I don’t know if its a coincidence or not but I happen to write whenever it pours unexpectedly and beautifully in the National Capital. And these writings always come in mind while I am coming home from work. In 2005, I used to work in Nehru Place, I thought of this post while sitting in the auto. In 2006 I was stuck in a bus stop, unable to find any bus or auto to my home in Dwarka, the rain was so beautiful I took some impromptu photos.
Today it rained again. I had just taken the car out of our office parking drove for a few meters and hit the Nehru Place crossing. They played a song from the latest Shah Rukh Khan movie My Name is Khan, and I smiled. I felt an air of romance. Perhaps because all day today I have been doing something cute, something I didn’t do in a long time, chatting with this person I met on Twitter. And the paagal stupid mann which never stopped dreaming found some weird reason to smile at itself. This meeting someone, talking to him, knowing him bit by bit, there is a special kind of bliss in doing this.
We are romantics, we meet someone and the first thing we think is of romance. But it has been a while I did that. Over the last 3-4 years I stopped meeting people unless I had some work with them. I didn’t date anybody in the last 3 years. Bangalore kept me busy, gave me enough friends, activities, eat outs, parties and a very steady no strings attached relationship. It was a relationship but we didn’t really date. So the soul mate search took a back seat.
Now back in Delhi I feel lonely again. So what do we do when we are lonely. We search, for romance. So this me, who had stopped going out, spoke to someone after a long time, albeit virtually.
Now in our age, there are about 3 kinds of romance that we may possibly look for. First, you bump into this nice guy by some work of fate and then you get to know each other more and fall in love. Case in point, any Rajshree movie. Chance of finding this is very low.
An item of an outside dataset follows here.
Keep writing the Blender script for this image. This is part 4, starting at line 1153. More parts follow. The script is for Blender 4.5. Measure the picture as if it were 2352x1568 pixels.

Second, you meet this really young guy, very passionate and poignant, different from the world, may be 7-8 years younger than you, is awestruck by your personality, your independence your courage and strength and eventually falls in love. You of course reject his love in a very proud and elegant manner like Dimple Kapadia turned down Akshay Khanna in Dil Chahta Hai. If you don’t then they will call you all kinds of name, cougar, cradle snatcher etc.
Third, you meet your soul-mate in the most unprepared moment of your life, in your shabbiest best, in that most ridiculous hairdo and that pale makeup-less face driving home after a bad day at work, right then this pot bellied bald middle aged man bangs your car or comes in your way unexpectedly. You probably throw some F word at him and drive away without even realizing that was your soul mate. Remember Dianne Keaton and Jack Nicholson in ‘Something Gotta Give’?
But those of us who are romantics, we think, as we drive back, could that be my soulmate. At least I do. And you know what, that’s what keeps me going. I have met thousands of them at all the odd moments of my life, none of them turned out to be my soul mate but I never stopped dreaming. First there is the search, then there is the chase, then the pain and the poetry leading you back to the search again.
Today, as I drove through the maddening traffic soaked in Delhi rains and as the music played on the radio I said hello to the chase. The air of romance thickened when I took the roads through the dark secluded woods of JNU, which actually looks like a scene straight out of a Hitchcock movie. Amidst all the mist and the silence I pulled my car over and asked myself, given a choice between the search, the chase and the soul mate, what will I chose?
A lightening struck behind the woods, a rain soaked dog howled and the answer flashed in front of my eyes. The ‘search’ followed by the ‘chase’ but NEVER the ‘soul mate’. Because if I find and keep him, that will be the death of romance as I know it.
We are the romantics we live to fall in love a hundred times with hundreds of the soul mates.